Vigil against Syrian involvement draws more than 200 protesters in Glendale
The Armenian National Committee of America of Glendale held a candlelight vigil in opposition of U.S. military intervention in Syria on Monday, September 9, 2013.
(Courtesy of Armenian National Committee of America, Glendale Chapter)

Candles flickered as more than 200 people gathered at a vigil in Glendale on Monday night to discourage American military strikes in Syria.

The vigil, hosted by the Glendale chapter of the Armenian National Committee of America, and the MLK Coalition of Greater Los Angeles at the Glendale Youth Center, comes as the Obama administration continues to try and convince war-weary citizens and lawmakers to support limited military intervention in a country damaged by civil war.


While President Barack Obama can order military intervention in Syria on his own — which he has said is necessary as Syrian President Bashar Assad has been connected to ordering chemical weapons strikes on his own people — he has asked for congressional approval first.

The Armenian National Committee’s parent organization launched a letter-writing campaign earlier this month, encouraging Armenians across the country to tell their congressional representatives to not support military intervention. At the vigil, representatives passed around iPads so attendees could send letters to lawmakers.

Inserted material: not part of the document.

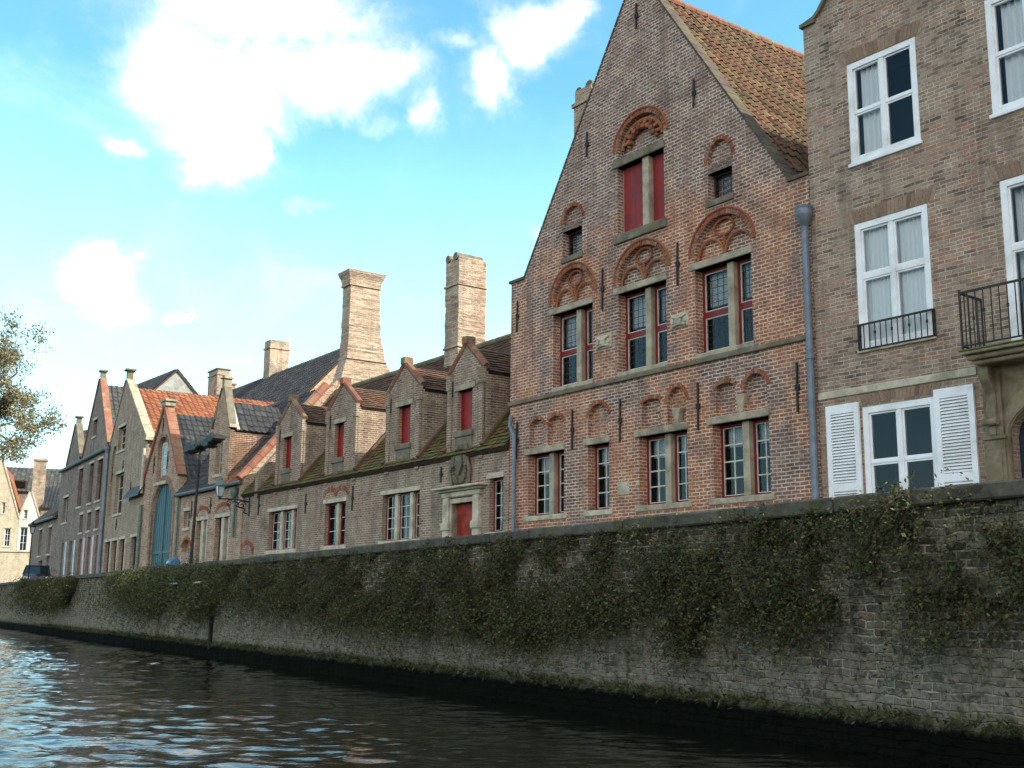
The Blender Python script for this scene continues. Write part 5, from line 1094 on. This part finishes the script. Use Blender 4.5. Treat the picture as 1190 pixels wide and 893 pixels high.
# ================================================================ sunlit houses at the far end, facing along the canal
FF = far_frame(30, 108, -108)
def far_houses():
    F = FF; X = F.S; Z = F.Z
    def house(name, label, cat, x0, x1, ax, ay, y0, y1, mat, wins, rmat, yo=0, dep=10):
        a, b = X(x0, 640, yo), X(x1, 640, yo); m = X(ax, 600, yo); za = Z(ax, ay, yo); ka, kb = Z(x0, y0, yo), Z(x1, y1, yo); kk = (ka + kb) / 2
        m = min(max(m, a + .8), b - .8)
        root = empty(name, F.W(0, yo, 0), F.rz, label, cat); mb = MB(); hs = []
        for w_ in wins: hs.append([X(w_[0], w_[2], yo), X(w_[1], w_[2], yo), Z(w_[0], w_[3], yo), Z(w_[0], w_[2], yo)])
        wall(mb, [(a, -.5), (b, -.5), (b, kk), (m + .15, za), (m - .15, za), (a, kk)], [(R4(*h), .15, 'w') for h in hs]); mb.add([(b, 0, -.5), (b, dep, -.5), (b, dep, kk), (b, 0, kk)], [(0, 1, 2, 3)]); mb.add([(a, 0, -.5), (a, dep, -.5), (a, dep, kk), (a, 0, kk)], [(0, 1, 2, 3)]); mb.build('wall', [mat, 'dark'], root)
        simple_windows(F, root, hs, nx=2, nz=3, mat='white', lint='stonel')
        for e in (a, b): tiles('roof', [(m, .25, za - .3), (m, dep, za - .3), (e, dep, kk), (e, .25, kk)], rmat, root, .35, .42, .05)
        mb = MB(); mb.bar((b + .05, .1, kk + .1), (m + .1, .1, za + .05), .35, .1, (1, 0, .4)); mb.bar((a - .05, .1, kk + .1), (m - .1, .1, za + .05), .35, .1, (-1, 0, .4)); mb.build('gable_coping', 'stonel', root)
        return root
    house('cream_gable_house', 'sunlit cream brick gable house, cut off by the left edge of the view', 'house', -32, 18.6, -4, 534, 603, 603, 'cream', [(3, 6.5, 584, 597), (6, 12.5, 614, 635), (-12, -5, 614, 635)], 't_or')
    house('white_gable_house', 'small sunlit white gable house with a tall white framed window, at the far end', 'house', 19, 42, 32.4, 572, 603, 600, 'whitebrick', [(28, 32.4, 593, 603), (24, 32.5, 613, 640)], 't_or')
    # brick house to the right of them with broad chimney
    a, b = X(42.3, 640), X(72, 640); k = Z(50, 589); root = empty('dark_brick_house', F.W(0, .6, 0), F.rz, 'dark brick house with a broad chimney right of the white gable', 'house'); mb = MB()
    w1 = [X(48, 600), X(51, 600), Z(50, 615), Z(50, 600)]; wall(mb, R4(a, b, -.5, k), [(R4(*w1), .15, 'w')]); mb.build('wall', ['dim', 'dark'], root); simple_windows(F, root, [w1], nx=1, nz=2)
    rf = tiles('roof', [(a, -.2, k - .1), (b, -.2, k - .1), (b, 4.5, Z(60, 566, 4.5)), (a, 4.5, Z(60, 566, 4.5))], 't_slate', root, .3, .36, .05)
    c0, c1 = X(36.5, 560), X(51, 560); mb = MB(); mb.prism([(c0 - .3, k - 1.5), (c1, k - 1.5), (c1, Z(45, 533)), (c0, Z(45, 533)), (c0, k + 1)], .4, 1.3); mb.box(c0 - .1, c1 + .1, .3, 1.4, Z(45, 533) - .1, Z(45, 533) + .1); mb.build('chimney', 'chim', rf)
    # big grey roof behind
    yo = 9; a, b = X(-40, 560, yo), X(73, 560, yo); zt = Z(30, 544, yo + 4); zb = Z(30, 572, yo); root = empty('grey_roof_building', F.W(0, yo, 0), F.rz, 'long building under a dull grey roof, behind the two sunlit gables', 'building')
    mb = MB(); mb.box(a, b, 0, .3, -.5, zb); mb.box(a, b, 8, 8.3, -.5, zb); mb.build('wall', 'dim', root)
    rf = tiles('roof', [(a, -.2, zb), (b, -.2, zb), (b, 4, zt), (a, 4, zt)], 't_grey', root, .4, .42, .05); tiles('roof', [(a, 8.2, zb), (b, 8.2, zb), (b, 4, zt), (a, 4, zt)], 't_grey', root, .4, .42, .05)
    mb = MB(); s0, s1 = X(14, 570, yo), X(30, 570, yo); mb.box(s0, s1, .2, 1.6, zb + .1, zb + 1.2); d = mb.build('roof_window', 'wood', rf); mb = MB(); mb.box(s0 + .1, s1 - .1, .17, .19, zb + .3, zb + 1.1); mb.build('pane', 'glass', d)
    # terrace wall in front
    root = FF; a, b = X(-40, 650, -3), X(47, 650, -3); z1 = Z(20, 642, -3); mb = MB(); rt = empty('terrace_wall', F.W(0, -3, 0), F.rz, 'sunlit pale yellow wall with a stone ledge below the two far gables', 'wall')
    mb.box(a, b, 0, .4, -.5, z1); mb.build('masonry', 'cream', rt); mb = MB(); mb.box(a, b + .1, -.1, .5, z1, z1 + .2, 0, .03); mb.build('coping', 'stonel', rt)
MAT['whitebrick'] = brick('brick_white_wash', [hx('c8bfae'), hx('dcd6c8'), hx('e6e0d4'), hx('d0c8b8'), hx('c4a890')], hx('d8d2c4'), grime=.62, ga=.25)
far_houses()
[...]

There are an estimated 100,000 Armenians living in Syria, many of whom occupy traditionally Armenian neighborhoods in Aleppo, one of the cities most ravaged by violence.

“We are opposed to military intervention in Syria because it will not save the lives of innocent civilians caught in the crossfire between the supporters of Syria’s ruling faction and armed opponents trying to topple the Syrian president,” said Berdj Karapetian, the ANCA Glendale chapter’s chairman.

The Glendale group’s executive director, Talar Malakian, echoed his sentiments “The reason for the event is to promote peace. We don’t think an escalation and aggression is going to help save lives and bring about peace,” said Malakian. “We believe in humanitarian aid.”

Armenian organizations have sent millions of dollars to support Armenians in Syria, who suffer from lack of food and economic viability. Local fundraising organizations, including the Syrian Armenian Relief Fund and the Armenian Relief Society of Western USA, have also spoken out against military intervention.


Obama has said that while he is not considering a boot-on-the-ground approach in Syria like American involvement in Iraq and Afghanistan, he believes strikes that are narrow in scope are necessary.

The vigil was part of a nationwide “Day of Action” organized by progressive activist groups.